Content From The Edge

I attended the JXTA User Group meeting last week, and got a chance to hear about a really cool project called Paper Airplane. And to view some truly spectacular UI mockups while I was at it.

The project, headed by Brad Neuberg, is developing a user-friendly tool to allow people to publish content from the edge of the Internet. In its ideal form, Paper Airplane would incorporate distributed storage, relieving users from the need to run and maintain a web server or pay for bandwidth. It’s a truly revolutionary idea – if most of the knowledge is contained at the edge of the network, what better way to release that information and encourage innovation than to lower the technological barrier to sharing information? Paper Airplane was conceived with this purpose in mind: making it easy for people to create and share information.

That said, the ideal solution and the project’s current incarnation are quite different. Although the software will still achieve its primary purpose of allowing easy publishing, the more difficult elements of the implementation have been pared down. The lack of one of the most useful features of the original design, distributed network storage, means that end users will still need an “always on” connection to the net to allow their peer to serve content to other users.

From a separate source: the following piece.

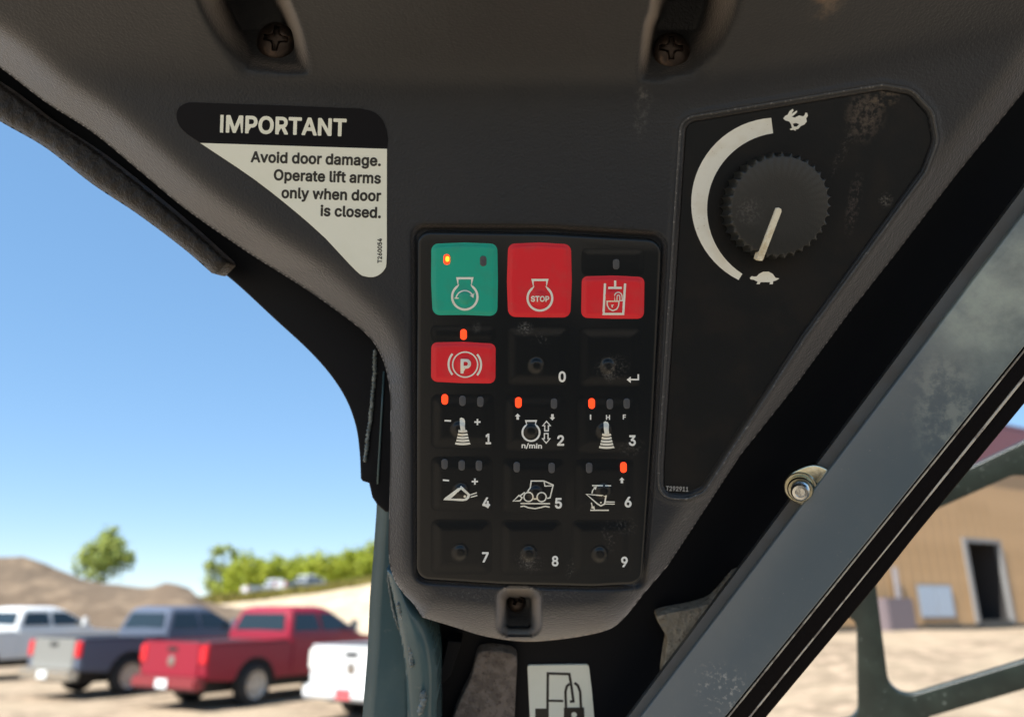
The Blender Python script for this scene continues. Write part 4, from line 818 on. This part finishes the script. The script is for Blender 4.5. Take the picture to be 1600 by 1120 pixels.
def tree(px, ybase, ytop, wpx, Y, lm, label, blobs, nleaf=2600, leaf=.34, zb=None, group='trees behind the sand bank'):
    p = at_y(px, ybase, Y); top = at_y(px, ytop, Y)[2]; H = top-p[2]; W = wpx*(Y/FPX)*1.02
    t = root('broadleaf_tree', label, 'tree', p, 0, group)
    zz = np.linspace(-.3, H*.82, 7); xs = np.cumsum(rng.normal(0, .06, 7)); xs -= xs[0]
    tube('trunk', np.stack([xs, xs*.5, zz], 1), np.linspace(.20, .05, 7)*H/8, M_bark, t, 8, local=True)
    for k in range(6):
        a = rng.uniform(0, 2*math.pi); z0 = H*rng.uniform(.25, .65); l = W*rng.uniform(.25, .42)
        P = [(0, 0, z0), (math.cos(a)*l*.5, math.sin(a)*l*.5, z0+l*.45), (math.cos(a)*l, math.sin(a)*l, z0+l*.75)]
        tube('limb', P, [.07*H/8, .045*H/8, .015*H/8], M_bark, t, 6, local=True)
    V = []; Fc = []; wts = np.array([b[3]**2 for b in blobs]); wts /= wts.sum()
    for _ in range(nleaf):
        bx_, by_, bz_, br = blobs[rng.choice(len(blobs), p=wts)]
        d = rng.normal(0, 1, 3); d /= np.linalg.norm(d); r_ = br*(rng.random()**.45)*(1+.22*math.sin(5*d[0]+3*d[2])+.15*math.sin(9*d[1]+7*d[2]))
        c = np.array([bx_*W/2, by_*W/2, bz_*H])+d*r_*np.array([W/2, W/2, W/2*1.05])
        if c[2] < .1: continue
        n = d*.6+rng.normal(0, .6, 3)+np.array([0, 0, .4]); n /= np.linalg.norm(n); u = np.cross(n, rng.normal(0, 1, 3)); u /= np.linalg.norm(u)+1e-9; v = np.cross(n, u)
        s_ = leaf*rng.uniform(.5, 1.1); b = len(V)
        V += [c-u*s_*.5-v*s_*.2, c+v*s_*-.45, c+u*s_*.5, c+v*s_*.45]; Fc.append((b, b+1, b+2, b+3))
    o = mk('crown', V, Fc, lm, t, False, local=True)
    return t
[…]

In an ideal world, Paper Airplane would implement all of its original designs, plus more. For example, I’d really like to see this project try to provide a solution that co-exists more closely with the traditional web infrastructure. I envision a dynamic DNS-P2P bridge which would allow a user to enter a URL in a web browser and have the URL resolve to the IP address of a peer that could handle the request. This not only would allow individuals to publish content without running their own webserver, but also would allow the load for popular web sites to be distributed across their readership. For example, readers of a popular site like Slashdot could mirror the latest content on their local peer, reducing the load on the main website and solving what Neuberg affectionately terms the “tragedy of the dot-commons”.

I also got a chance to present an updated version of an idea I’d previously presented here. I’m hoping to put an updated paper together on the topic in the next couple of weeks, and join Neuberg in his quest to push the boundaries of information distribution to the edge of the Internet.